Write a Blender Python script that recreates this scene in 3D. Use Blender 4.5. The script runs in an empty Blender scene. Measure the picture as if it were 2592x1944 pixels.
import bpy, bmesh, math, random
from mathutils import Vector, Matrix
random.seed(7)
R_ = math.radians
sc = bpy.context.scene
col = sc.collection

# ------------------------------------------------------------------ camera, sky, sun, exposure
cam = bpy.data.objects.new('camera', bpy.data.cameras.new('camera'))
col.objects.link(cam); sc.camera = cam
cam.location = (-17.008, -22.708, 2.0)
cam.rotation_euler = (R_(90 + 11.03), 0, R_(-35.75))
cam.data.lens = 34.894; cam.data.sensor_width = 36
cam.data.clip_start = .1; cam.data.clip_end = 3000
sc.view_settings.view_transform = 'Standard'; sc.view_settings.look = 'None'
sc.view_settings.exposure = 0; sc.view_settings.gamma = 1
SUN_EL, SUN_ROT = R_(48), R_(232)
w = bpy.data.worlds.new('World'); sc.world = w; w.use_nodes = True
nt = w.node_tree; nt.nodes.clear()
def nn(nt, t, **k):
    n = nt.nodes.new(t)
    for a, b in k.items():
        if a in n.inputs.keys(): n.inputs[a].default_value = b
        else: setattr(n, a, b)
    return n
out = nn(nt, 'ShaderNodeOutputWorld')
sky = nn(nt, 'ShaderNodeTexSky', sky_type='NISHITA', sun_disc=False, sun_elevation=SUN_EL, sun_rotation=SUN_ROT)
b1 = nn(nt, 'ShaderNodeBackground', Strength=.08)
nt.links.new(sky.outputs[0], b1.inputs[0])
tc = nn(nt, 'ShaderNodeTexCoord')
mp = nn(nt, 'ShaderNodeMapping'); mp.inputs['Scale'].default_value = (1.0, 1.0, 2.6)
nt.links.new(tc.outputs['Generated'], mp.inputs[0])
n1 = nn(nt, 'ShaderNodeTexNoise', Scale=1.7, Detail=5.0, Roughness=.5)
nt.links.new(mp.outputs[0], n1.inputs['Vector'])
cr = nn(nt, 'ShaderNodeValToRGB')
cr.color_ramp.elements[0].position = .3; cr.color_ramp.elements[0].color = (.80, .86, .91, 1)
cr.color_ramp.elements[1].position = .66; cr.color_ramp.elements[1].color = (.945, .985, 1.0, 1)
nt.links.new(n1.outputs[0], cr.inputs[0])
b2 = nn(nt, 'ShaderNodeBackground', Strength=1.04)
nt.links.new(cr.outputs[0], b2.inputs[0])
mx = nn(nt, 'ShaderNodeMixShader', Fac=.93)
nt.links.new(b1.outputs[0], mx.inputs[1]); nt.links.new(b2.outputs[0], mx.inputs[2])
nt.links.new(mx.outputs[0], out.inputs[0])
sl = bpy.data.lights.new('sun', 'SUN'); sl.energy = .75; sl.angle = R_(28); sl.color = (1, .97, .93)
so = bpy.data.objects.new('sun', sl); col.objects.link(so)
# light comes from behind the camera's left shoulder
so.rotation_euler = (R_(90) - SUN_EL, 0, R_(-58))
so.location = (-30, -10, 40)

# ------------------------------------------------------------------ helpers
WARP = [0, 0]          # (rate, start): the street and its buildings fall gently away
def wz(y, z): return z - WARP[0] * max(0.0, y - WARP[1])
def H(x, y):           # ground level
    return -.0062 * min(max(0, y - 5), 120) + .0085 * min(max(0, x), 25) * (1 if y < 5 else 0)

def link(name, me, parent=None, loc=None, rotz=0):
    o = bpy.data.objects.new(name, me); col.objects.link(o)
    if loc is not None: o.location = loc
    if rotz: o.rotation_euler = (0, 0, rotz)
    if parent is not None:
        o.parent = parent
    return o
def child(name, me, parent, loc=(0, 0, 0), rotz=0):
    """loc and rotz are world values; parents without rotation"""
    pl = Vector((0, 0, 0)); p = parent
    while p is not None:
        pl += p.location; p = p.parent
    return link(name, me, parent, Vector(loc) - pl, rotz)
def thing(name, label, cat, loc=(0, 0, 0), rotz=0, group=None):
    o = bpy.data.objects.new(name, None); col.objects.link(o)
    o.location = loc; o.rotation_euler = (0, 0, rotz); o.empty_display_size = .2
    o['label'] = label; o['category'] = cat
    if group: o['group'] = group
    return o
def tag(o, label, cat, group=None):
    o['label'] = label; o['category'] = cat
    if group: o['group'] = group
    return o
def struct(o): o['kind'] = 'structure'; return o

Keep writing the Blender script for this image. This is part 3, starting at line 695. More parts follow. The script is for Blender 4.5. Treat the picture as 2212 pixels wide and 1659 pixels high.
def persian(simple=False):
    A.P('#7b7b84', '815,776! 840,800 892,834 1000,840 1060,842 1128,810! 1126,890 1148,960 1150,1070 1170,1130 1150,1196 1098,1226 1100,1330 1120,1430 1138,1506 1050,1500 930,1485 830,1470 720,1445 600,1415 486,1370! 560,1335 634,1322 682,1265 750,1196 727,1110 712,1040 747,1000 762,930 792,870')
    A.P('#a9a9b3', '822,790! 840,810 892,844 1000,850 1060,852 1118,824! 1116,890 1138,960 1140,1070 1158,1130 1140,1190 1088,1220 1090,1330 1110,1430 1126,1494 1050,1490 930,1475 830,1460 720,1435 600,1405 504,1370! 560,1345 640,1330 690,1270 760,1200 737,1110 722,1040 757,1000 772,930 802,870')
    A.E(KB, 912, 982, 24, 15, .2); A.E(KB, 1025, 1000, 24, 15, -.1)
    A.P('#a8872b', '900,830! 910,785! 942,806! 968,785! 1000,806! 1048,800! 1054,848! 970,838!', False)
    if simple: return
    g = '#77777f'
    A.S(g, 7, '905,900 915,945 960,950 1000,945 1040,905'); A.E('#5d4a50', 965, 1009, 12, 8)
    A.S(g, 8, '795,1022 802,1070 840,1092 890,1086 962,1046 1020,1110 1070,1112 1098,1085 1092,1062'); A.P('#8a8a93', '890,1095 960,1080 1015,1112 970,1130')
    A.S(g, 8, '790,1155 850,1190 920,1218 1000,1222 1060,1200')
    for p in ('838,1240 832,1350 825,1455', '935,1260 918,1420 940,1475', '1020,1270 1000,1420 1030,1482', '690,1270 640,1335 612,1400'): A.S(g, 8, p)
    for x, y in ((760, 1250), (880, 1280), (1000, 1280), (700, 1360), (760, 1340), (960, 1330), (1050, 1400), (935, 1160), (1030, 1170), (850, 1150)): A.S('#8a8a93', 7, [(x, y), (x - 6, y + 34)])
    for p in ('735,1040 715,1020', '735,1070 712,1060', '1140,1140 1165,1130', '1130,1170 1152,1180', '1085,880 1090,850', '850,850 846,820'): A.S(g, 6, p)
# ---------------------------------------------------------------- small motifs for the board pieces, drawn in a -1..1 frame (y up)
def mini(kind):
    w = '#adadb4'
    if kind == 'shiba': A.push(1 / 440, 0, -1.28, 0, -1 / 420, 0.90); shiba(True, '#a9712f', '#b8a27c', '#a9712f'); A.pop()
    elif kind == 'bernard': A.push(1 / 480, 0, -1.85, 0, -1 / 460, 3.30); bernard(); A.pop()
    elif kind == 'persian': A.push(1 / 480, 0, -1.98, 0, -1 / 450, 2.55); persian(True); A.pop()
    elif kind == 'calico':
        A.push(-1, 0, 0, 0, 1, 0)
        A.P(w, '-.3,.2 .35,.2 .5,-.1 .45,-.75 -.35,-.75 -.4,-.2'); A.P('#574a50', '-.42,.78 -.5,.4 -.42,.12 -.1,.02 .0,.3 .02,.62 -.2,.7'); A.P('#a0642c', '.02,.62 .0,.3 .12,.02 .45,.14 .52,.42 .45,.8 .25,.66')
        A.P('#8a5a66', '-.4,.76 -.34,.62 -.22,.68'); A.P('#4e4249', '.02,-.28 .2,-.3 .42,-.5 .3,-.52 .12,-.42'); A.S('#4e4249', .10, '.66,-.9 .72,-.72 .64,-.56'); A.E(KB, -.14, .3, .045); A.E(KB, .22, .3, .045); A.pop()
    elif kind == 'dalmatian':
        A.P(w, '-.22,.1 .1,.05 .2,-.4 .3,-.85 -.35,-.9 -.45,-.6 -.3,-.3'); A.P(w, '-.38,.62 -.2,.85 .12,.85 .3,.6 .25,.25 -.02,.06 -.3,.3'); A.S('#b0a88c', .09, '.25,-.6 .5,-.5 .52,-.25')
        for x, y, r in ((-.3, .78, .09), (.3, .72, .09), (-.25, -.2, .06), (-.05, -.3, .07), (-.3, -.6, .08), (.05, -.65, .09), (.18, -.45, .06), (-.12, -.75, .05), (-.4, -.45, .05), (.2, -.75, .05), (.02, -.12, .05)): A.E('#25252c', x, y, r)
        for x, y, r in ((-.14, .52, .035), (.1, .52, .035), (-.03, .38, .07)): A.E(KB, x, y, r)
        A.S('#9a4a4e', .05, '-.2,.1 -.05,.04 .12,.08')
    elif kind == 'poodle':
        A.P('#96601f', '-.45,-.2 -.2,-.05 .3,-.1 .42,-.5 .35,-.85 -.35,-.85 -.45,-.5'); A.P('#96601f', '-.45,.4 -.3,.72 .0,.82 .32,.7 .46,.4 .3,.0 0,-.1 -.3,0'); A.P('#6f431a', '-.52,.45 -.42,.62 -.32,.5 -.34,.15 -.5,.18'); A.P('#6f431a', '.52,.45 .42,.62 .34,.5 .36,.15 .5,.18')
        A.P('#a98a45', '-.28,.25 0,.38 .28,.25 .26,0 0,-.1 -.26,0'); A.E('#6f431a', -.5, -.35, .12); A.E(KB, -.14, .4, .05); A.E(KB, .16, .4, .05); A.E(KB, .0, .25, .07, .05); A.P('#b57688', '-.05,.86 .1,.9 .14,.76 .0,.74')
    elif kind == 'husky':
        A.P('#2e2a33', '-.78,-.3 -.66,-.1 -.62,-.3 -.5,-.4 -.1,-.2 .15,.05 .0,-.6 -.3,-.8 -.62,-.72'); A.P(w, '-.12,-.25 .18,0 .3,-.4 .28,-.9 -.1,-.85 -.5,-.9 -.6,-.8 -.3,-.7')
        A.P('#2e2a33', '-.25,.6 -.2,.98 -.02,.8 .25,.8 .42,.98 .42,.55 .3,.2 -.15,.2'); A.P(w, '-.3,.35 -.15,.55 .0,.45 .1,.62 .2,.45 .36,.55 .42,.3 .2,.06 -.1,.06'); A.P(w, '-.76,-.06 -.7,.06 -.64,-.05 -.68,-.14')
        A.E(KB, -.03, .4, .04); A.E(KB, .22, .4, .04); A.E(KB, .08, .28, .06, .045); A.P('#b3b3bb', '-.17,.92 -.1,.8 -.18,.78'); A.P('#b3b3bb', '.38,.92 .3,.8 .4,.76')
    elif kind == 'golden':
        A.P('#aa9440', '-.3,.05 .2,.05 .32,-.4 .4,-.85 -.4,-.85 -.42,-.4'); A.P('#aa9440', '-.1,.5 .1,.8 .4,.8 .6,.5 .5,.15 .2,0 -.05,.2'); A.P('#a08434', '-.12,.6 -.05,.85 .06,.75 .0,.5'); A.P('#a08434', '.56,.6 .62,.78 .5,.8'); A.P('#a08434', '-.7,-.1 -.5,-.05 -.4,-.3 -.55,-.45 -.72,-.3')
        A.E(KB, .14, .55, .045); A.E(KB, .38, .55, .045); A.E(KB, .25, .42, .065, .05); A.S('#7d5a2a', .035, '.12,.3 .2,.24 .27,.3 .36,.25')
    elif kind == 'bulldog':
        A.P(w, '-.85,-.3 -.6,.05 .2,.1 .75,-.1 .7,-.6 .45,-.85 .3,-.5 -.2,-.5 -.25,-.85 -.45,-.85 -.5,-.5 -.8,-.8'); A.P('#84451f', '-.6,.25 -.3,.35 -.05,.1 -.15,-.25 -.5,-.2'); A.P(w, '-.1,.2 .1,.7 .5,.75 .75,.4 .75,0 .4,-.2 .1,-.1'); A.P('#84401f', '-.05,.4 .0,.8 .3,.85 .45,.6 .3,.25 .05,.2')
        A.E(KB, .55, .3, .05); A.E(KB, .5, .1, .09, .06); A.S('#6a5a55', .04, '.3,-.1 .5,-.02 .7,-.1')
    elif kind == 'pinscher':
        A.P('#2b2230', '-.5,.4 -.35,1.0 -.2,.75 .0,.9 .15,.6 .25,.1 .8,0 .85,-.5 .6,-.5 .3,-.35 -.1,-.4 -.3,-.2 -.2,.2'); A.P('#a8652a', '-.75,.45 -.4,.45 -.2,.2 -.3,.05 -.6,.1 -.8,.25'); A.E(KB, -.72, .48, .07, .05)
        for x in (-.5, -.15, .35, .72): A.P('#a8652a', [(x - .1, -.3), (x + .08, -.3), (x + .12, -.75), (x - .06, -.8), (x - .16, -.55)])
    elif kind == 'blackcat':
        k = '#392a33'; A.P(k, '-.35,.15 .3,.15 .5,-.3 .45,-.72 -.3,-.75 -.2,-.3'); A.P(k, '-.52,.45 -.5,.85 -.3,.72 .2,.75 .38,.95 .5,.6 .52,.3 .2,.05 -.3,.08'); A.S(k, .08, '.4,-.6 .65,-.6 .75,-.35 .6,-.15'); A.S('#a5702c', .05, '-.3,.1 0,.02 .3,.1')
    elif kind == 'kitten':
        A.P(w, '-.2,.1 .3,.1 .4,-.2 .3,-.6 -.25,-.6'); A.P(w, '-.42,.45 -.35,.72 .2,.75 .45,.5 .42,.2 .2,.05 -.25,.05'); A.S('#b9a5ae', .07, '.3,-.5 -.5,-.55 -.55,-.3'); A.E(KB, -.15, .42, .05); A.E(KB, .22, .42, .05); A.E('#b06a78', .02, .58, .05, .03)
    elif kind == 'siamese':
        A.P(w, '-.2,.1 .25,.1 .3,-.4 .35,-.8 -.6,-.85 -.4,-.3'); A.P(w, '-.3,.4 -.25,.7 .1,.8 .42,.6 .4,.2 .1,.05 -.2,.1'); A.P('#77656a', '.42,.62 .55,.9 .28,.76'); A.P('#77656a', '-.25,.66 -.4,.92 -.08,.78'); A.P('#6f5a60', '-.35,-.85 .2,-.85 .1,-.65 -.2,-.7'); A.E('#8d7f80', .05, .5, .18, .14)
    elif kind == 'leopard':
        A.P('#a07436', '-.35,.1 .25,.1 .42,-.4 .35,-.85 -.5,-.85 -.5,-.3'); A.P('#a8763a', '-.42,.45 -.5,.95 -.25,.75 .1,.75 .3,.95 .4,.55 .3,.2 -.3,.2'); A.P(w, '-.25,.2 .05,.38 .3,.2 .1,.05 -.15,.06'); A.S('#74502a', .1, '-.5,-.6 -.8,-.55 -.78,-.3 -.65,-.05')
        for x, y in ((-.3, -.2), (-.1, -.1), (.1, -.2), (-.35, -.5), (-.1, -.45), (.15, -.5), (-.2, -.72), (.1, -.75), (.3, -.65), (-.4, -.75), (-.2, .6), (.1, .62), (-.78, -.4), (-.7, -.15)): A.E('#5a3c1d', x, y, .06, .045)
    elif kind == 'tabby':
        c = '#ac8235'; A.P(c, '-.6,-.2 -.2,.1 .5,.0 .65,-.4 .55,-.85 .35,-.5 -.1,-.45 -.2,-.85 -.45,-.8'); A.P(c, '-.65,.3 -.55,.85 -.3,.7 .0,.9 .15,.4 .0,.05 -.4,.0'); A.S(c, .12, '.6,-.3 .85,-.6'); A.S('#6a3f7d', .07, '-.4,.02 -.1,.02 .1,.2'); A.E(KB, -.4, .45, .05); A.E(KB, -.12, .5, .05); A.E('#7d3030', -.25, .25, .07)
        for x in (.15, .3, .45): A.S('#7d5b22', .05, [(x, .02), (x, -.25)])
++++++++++
■ **GIVEN TASK**:
Quote every line from the beginning of the entries up to and including the line that contains "col = sc.collection".

■ **FINISHED ANSWER**:
Write a Blender Python script that recreates this scene in 3D. Use Blender 4.5. The script runs in an empty Blender scene. Measure the picture as if it were 2592x1944 pixels.
import bpy, bmesh, math, random
from mathutils import Vector, Matrix
random.seed(7)
R_ = math.radians
sc = bpy.context.scene
col = sc.collection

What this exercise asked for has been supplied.